→ **Instructions for the task**:
Transcribe the material in full, exactly as written.

→ **Given information**:
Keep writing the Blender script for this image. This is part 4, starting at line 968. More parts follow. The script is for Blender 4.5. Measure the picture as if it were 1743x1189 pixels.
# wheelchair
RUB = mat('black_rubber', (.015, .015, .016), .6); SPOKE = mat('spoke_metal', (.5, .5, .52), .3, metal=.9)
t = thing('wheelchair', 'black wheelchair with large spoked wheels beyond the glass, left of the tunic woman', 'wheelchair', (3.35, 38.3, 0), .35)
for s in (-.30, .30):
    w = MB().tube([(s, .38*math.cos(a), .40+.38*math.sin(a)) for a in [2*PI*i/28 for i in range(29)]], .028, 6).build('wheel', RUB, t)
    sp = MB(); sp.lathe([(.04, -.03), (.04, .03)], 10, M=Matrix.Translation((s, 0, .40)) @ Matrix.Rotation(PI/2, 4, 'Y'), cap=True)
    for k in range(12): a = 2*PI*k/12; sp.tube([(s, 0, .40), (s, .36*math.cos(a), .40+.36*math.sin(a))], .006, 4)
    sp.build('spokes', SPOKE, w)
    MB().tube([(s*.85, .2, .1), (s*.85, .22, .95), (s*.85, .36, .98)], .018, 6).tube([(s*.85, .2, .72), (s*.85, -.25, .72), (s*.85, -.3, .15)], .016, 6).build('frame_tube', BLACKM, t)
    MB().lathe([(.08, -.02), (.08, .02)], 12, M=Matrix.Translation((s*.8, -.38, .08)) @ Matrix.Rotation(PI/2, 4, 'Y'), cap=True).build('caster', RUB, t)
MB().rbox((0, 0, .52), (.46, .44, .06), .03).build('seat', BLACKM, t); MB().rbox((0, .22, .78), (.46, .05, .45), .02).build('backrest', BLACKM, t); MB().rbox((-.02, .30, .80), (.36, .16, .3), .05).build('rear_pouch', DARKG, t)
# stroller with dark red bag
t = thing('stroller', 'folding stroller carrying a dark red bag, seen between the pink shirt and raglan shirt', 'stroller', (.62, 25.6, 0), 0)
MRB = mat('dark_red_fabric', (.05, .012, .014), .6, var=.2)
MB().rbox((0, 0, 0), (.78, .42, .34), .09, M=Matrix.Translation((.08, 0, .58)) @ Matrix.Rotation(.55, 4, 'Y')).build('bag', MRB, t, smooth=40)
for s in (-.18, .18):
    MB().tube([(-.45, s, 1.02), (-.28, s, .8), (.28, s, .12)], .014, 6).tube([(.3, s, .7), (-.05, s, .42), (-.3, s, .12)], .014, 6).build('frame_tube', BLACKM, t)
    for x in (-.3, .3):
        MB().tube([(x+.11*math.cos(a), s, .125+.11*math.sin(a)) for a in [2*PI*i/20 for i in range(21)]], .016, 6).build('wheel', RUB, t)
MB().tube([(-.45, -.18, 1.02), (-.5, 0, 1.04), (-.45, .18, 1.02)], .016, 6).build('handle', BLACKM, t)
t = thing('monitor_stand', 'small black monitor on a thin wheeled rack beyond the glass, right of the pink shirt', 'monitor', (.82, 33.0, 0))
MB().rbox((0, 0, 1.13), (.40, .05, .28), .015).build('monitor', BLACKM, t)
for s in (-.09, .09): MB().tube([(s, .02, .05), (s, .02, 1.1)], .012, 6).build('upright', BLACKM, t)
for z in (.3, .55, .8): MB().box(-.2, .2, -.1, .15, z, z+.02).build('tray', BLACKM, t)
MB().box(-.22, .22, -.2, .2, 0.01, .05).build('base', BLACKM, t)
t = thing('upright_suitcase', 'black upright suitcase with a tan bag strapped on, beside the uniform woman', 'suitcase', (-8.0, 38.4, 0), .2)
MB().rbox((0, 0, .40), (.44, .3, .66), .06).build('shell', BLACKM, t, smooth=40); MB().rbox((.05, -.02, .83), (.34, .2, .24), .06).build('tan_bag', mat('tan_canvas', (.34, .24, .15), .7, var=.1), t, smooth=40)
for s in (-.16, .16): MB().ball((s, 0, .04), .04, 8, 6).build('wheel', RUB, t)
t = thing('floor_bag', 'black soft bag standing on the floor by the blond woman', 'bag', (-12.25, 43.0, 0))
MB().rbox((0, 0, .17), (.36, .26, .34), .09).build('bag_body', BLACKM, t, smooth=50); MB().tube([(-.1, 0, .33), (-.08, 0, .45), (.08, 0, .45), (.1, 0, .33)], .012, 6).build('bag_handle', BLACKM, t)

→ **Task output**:
Keep writing the Blender script for this image. This is part 4, starting at line 968. More parts follow. The script is for Blender 4.5. Measure the picture as if it were 1743x1189 pixels.
# wheelchair
RUB = mat('black_rubber', (.015, .015, .016), .6); SPOKE = mat('spoke_metal', (.5, .5, .52), .3, metal=.9)
t = thing('wheelchair', 'black wheelchair with large spoked wheels beyond the glass, left of the tunic woman', 'wheelchair', (3.35, 38.3, 0), .35)
for s in (-.30, .30):
    w = MB().tube([(s, .38*math.cos(a), .40+.38*math.sin(a)) for a in [2*PI*i/28 for i in range(29)]], .028, 6).build('wheel', RUB, t)
    sp = MB(); sp.lathe([(.04, -.03), (.04, .03)], 10, M=Matrix.Translation((s, 0, .40)) @ Matrix.Rotation(PI/2, 4, 'Y'), cap=True)
    for k in range(12): a = 2*PI*k/12; sp.tube([(s, 0, .40), (s, .36*math.cos(a), .40+.36*math.sin(a))], .006, 4)
    sp.build('spokes', SPOKE, w)
    MB().tube([(s*.85, .2, .1), (s*.85, .22, .95), (s*.85, .36, .98)], .018, 6).tube([(s*.85, .2, .72), (s*.85, -.25, .72), (s*.85, -.3, .15)], .016, 6).build('frame_tube', BLACKM, t)
    MB().lathe([(.08, -.02), (.08, .02)], 12, M=Matrix.Translation((s*.8, -.38, .08)) @ Matrix.Rotation(PI/2, 4, 'Y'), cap=True).build('caster', RUB, t)
MB().rbox((0, 0, .52), (.46, .44, .06), .03).build('seat', BLACKM, t); MB().rbox((0, .22, .78), (.46, .05, .45), .02).build('backrest', BLACKM, t); MB().rbox((-.02, .30, .80), (.36, .16, .3), .05).build('rear_pouch', DARKG, t)
# stroller with dark red bag
t = thing('stroller', 'folding stroller carrying a dark red bag, seen between the pink shirt and raglan shirt', 'stroller', (.62, 25.6, 0), 0)
MRB = mat('dark_red_fabric', (.05, .012, .014), .6, var=.2)
MB().rbox((0, 0, 0), (.78, .42, .34), .09, M=Matrix.Translation((.08, 0, .58)) @ Matrix.Rotation(.55, 4, 'Y')).build('bag', MRB, t, smooth=40)
for s in (-.18, .18):
    MB().tube([(-.45, s, 1.02), (-.28, s, .8), (.28, s, .12)], .014, 6).tube([(.3, s, .7), (-.05, s, .42), (-.3, s, .12)], .014, 6).build('frame_tube', BLACKM, t)
    for x in (-.3, .3):
        MB().tube([(x+.11*math.cos(a), s, .125+.11*math.sin(a)) for a in [2*PI*i/20 for i in range(21)]], .016, 6).build('wheel', RUB, t)
MB().tube([(-.45, -.18, 1.02), (-.5, 0, 1.04), (-.45, .18, 1.02)], .016, 6).build('handle', BLACKM, t)
t = thing('monitor_stand', 'small black monitor on a thin wheeled rack beyond the glass, right of the pink shirt', 'monitor', (.82, 33.0, 0))
MB().rbox((0, 0, 1.13), (.40, .05, .28), .015).build('monitor', BLACKM, t)
for s in (-.09, .09): MB().tube([(s, .02, .05), (s, .02, 1.1)], .012, 6).build('upright', BLACKM, t)
for z in (.3, .55, .8): MB().box(-.2, .2, -.1, .15, z, z+.02).build('tray', BLACKM, t)
MB().box(-.22, .22, -.2, .2, 0.01, .05).build('base', BLACKM, t)
t = thing('upright_suitcase', 'black upright suitcase with a tan bag strapped on, beside the uniform woman', 'suitcase', (-8.0, 38.4, 0), .2)
MB().rbox((0, 0, .40), (.44, .3, .66), .06).build('shell', BLACKM, t, smooth=40); MB().rbox((.05, -.02, .83), (.34, .2, .24), .06).build('tan_bag', mat('tan_canvas', (.34, .24, .15), .7, var=.1), t, smooth=40)
for s in (-.16, .16): MB().ball((s, 0, .04), .04, 8, 6).build('wheel', RUB, t)
t = thing('floor_bag', 'black soft bag standing on the floor by the blond woman', 'bag', (-12.25, 43.0, 0))
MB().rbox((0, 0, .17), (.36, .26, .34), .09).build('bag_body', BLACKM, t, smooth=50); MB().tube([(-.1, 0, .33), (-.08, 0, .45), (.08, 0, .45), (.1, 0, .33)], .012, 6).build('bag_handle', BLACKM, t)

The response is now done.